↓↓↓

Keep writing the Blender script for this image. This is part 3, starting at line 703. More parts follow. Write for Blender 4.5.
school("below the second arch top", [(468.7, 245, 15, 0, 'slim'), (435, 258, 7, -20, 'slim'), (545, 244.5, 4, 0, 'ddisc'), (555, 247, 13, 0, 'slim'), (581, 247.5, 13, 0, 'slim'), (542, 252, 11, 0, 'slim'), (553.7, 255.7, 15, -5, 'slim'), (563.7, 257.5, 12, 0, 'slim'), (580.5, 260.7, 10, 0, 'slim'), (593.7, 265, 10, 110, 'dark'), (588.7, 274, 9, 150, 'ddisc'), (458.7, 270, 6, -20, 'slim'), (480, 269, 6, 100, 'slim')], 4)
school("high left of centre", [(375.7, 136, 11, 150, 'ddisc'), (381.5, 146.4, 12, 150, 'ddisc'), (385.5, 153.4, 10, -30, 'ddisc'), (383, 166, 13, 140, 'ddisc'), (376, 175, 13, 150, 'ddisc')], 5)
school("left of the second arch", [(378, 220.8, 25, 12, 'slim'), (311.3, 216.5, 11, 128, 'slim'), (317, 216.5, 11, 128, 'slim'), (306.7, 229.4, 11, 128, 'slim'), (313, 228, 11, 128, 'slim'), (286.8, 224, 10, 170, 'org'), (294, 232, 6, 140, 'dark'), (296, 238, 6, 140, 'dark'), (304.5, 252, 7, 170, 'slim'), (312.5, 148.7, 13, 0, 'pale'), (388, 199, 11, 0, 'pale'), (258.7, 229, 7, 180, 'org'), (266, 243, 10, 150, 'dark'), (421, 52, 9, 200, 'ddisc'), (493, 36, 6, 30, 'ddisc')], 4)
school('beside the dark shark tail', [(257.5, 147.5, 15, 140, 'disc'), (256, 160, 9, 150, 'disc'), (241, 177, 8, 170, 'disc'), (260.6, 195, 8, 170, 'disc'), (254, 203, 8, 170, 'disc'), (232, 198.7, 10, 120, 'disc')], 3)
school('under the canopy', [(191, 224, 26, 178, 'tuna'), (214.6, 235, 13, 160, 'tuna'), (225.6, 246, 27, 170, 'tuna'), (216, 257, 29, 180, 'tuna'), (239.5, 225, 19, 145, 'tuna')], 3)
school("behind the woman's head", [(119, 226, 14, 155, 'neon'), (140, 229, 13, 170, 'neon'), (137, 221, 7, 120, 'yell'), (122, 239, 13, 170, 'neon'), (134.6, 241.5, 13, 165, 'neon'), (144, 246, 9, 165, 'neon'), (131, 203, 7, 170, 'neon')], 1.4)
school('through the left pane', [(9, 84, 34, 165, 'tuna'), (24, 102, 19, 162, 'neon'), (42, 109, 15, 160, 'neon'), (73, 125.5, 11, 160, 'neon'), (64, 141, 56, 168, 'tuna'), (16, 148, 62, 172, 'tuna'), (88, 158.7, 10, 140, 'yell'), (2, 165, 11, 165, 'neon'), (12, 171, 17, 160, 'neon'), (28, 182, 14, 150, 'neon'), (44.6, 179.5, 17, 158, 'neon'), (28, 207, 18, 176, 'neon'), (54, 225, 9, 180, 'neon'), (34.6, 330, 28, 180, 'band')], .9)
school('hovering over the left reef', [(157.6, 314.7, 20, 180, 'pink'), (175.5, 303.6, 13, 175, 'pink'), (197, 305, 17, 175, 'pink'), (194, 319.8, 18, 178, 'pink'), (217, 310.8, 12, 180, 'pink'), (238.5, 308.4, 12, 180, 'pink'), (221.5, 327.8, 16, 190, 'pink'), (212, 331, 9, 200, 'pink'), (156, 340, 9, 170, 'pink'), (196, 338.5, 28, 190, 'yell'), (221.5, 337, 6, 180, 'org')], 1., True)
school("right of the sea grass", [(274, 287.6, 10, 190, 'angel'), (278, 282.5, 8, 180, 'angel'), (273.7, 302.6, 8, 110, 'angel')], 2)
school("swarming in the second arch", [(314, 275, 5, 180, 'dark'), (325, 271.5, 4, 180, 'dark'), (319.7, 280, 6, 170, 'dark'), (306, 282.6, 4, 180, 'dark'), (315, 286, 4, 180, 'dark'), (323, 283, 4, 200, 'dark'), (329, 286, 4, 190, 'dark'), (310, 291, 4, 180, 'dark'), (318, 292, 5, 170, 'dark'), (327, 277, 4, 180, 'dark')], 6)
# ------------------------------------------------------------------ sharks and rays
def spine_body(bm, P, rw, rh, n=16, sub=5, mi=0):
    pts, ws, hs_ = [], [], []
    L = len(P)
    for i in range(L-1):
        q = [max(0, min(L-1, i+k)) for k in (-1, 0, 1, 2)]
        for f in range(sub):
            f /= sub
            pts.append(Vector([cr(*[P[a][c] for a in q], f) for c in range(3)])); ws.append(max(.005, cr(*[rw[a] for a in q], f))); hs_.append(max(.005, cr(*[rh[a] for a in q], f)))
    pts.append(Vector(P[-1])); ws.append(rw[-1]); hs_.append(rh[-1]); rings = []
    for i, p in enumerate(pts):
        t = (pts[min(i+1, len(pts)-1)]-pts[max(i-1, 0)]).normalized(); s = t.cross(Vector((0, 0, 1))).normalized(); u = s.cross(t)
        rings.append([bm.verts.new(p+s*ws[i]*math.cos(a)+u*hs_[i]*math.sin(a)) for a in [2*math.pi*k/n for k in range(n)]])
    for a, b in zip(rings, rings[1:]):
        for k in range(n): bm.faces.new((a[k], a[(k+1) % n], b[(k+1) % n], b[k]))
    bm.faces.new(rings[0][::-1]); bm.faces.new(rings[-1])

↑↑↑

Set down the listing above in full, please, exactly as it appears.

▶ [Written response]:
Keep writing the Blender script for this image. This is part 3, starting at line 703. More parts follow. Write for Blender 4.5.
school("below the second arch top", [(468.7, 245, 15, 0, 'slim'), (435, 258, 7, -20, 'slim'), (545, 244.5, 4, 0, 'ddisc'), (555, 247, 13, 0, 'slim'), (581, 247.5, 13, 0, 'slim'), (542, 252, 11, 0, 'slim'), (553.7, 255.7, 15, -5, 'slim'), (563.7, 257.5, 12, 0, 'slim'), (580.5, 260.7, 10, 0, 'slim'), (593.7, 265, 10, 110, 'dark'), (588.7, 274, 9, 150, 'ddisc'), (458.7, 270, 6, -20, 'slim'), (480, 269, 6, 100, 'slim')], 4)
school("high left of centre", [(375.7, 136, 11, 150, 'ddisc'), (381.5, 146.4, 12, 150, 'ddisc'), (385.5, 153.4, 10, -30, 'ddisc'), (383, 166, 13, 140, 'ddisc'), (376, 175, 13, 150, 'ddisc')], 5)
school("left of the second arch", [(378, 220.8, 25, 12, 'slim'), (311.3, 216.5, 11, 128, 'slim'), (317, 216.5, 11, 128, 'slim'), (306.7, 229.4, 11, 128, 'slim'), (313, 228, 11, 128, 'slim'), (286.8, 224, 10, 170, 'org'), (294, 232, 6, 140, 'dark'), (296, 238, 6, 140, 'dark'), (304.5, 252, 7, 170, 'slim'), (312.5, 148.7, 13, 0, 'pale'), (388, 199, 11, 0, 'pale'), (258.7, 229, 7, 180, 'org'), (266, 243, 10, 150, 'dark'), (421, 52, 9, 200, 'ddisc'), (493, 36, 6, 30, 'ddisc')], 4)
school('beside the dark shark tail', [(257.5, 147.5, 15, 140, 'disc'), (256, 160, 9, 150, 'disc'), (241, 177, 8, 170, 'disc'), (260.6, 195, 8, 170, 'disc'), (254, 203, 8, 170, 'disc'), (232, 198.7, 10, 120, 'disc')], 3)
school('under the canopy', [(191, 224, 26, 178, 'tuna'), (214.6, 235, 13, 160, 'tuna'), (225.6, 246, 27, 170, 'tuna'), (216, 257, 29, 180, 'tuna'), (239.5, 225, 19, 145, 'tuna')], 3)
school("behind the woman's head", [(119, 226, 14, 155, 'neon'), (140, 229, 13, 170, 'neon'), (137, 221, 7, 120, 'yell'), (122, 239, 13, 170, 'neon'), (134.6, 241.5, 13, 165, 'neon'), (144, 246, 9, 165, 'neon'), (131, 203, 7, 170, 'neon')], 1.4)
school('through the left pane', [(9, 84, 34, 165, 'tuna'), (24, 102, 19, 162, 'neon'), (42, 109, 15, 160, 'neon'), (73, 125.5, 11, 160, 'neon'), (64, 141, 56, 168, 'tuna'), (16, 148, 62, 172, 'tuna'), (88, 158.7, 10, 140, 'yell'), (2, 165, 11, 165, 'neon'), (12, 171, 17, 160, 'neon'), (28, 182, 14, 150, 'neon'), (44.6, 179.5, 17, 158, 'neon'), (28, 207, 18, 176, 'neon'), (54, 225, 9, 180, 'neon'), (34.6, 330, 28, 180, 'band')], .9)
school('hovering over the left reef', [(157.6, 314.7, 20, 180, 'pink'), (175.5, 303.6, 13, 175, 'pink'), (197, 305, 17, 175, 'pink'), (194, 319.8, 18, 178, 'pink'), (217, 310.8, 12, 180, 'pink'), (238.5, 308.4, 12, 180, 'pink'), (221.5, 327.8, 16, 190, 'pink'), (212, 331, 9, 200, 'pink'), (156, 340, 9, 170, 'pink'), (196, 338.5, 28, 190, 'yell'), (221.5, 337, 6, 180, 'org')], 1., True)
school("right of the sea grass", [(274, 287.6, 10, 190, 'angel'), (278, 282.5, 8, 180, 'angel'), (273.7, 302.6, 8, 110, 'angel')], 2)
school("swarming in the second arch", [(314, 275, 5, 180, 'dark'), (325, 271.5, 4, 180, 'dark'), (319.7, 280, 6, 170, 'dark'), (306, 282.6, 4, 180, 'dark'), (315, 286, 4, 180, 'dark'), (323, 283, 4, 200, 'dark'), (329, 286, 4, 190, 'dark'), (310, 291, 4, 180, 'dark'), (318, 292, 5, 170, 'dark'), (327, 277, 4, 180, 'dark')], 6)
# ------------------------------------------------------------------ sharks and rays
def spine_body(bm, P, rw, rh, n=16, sub=5, mi=0):
    pts, ws, hs_ = [], [], []
    L = len(P)
    for i in range(L-1):
        q = [max(0, min(L-1, i+k)) for k in (-1, 0, 1, 2)]
        for f in range(sub):
            f /= sub
            pts.append(Vector([cr(*[P[a][c] for a in q], f) for c in range(3)])); ws.append(max(.005, cr(*[rw[a] for a in q], f))); hs_.append(max(.005, cr(*[rh[a] for a in q], f)))
    pts.append(Vector(P[-1])); ws.append(rw[-1]); hs_.append(rh[-1]); rings = []
    for i, p in enumerate(pts):
        t = (pts[min(i+1, len(pts)-1)]-pts[max(i-1, 0)]).normalized(); s = t.cross(Vector((0, 0, 1))).normalized(); u = s.cross(t)
        rings.append([bm.verts.new(p+s*ws[i]*math.cos(a)+u*hs_[i]*math.sin(a)) for a in [2*math.pi*k/n for k in range(n)]])
    for a, b in zip(rings, rings[1:]):
        for k in range(n): bm.faces.new((a[k], a[(k+1) % n], b[(k+1) % n], b[k]))
    bm.faces.new(rings[0][::-1]); bm.faces.new(rings[-1])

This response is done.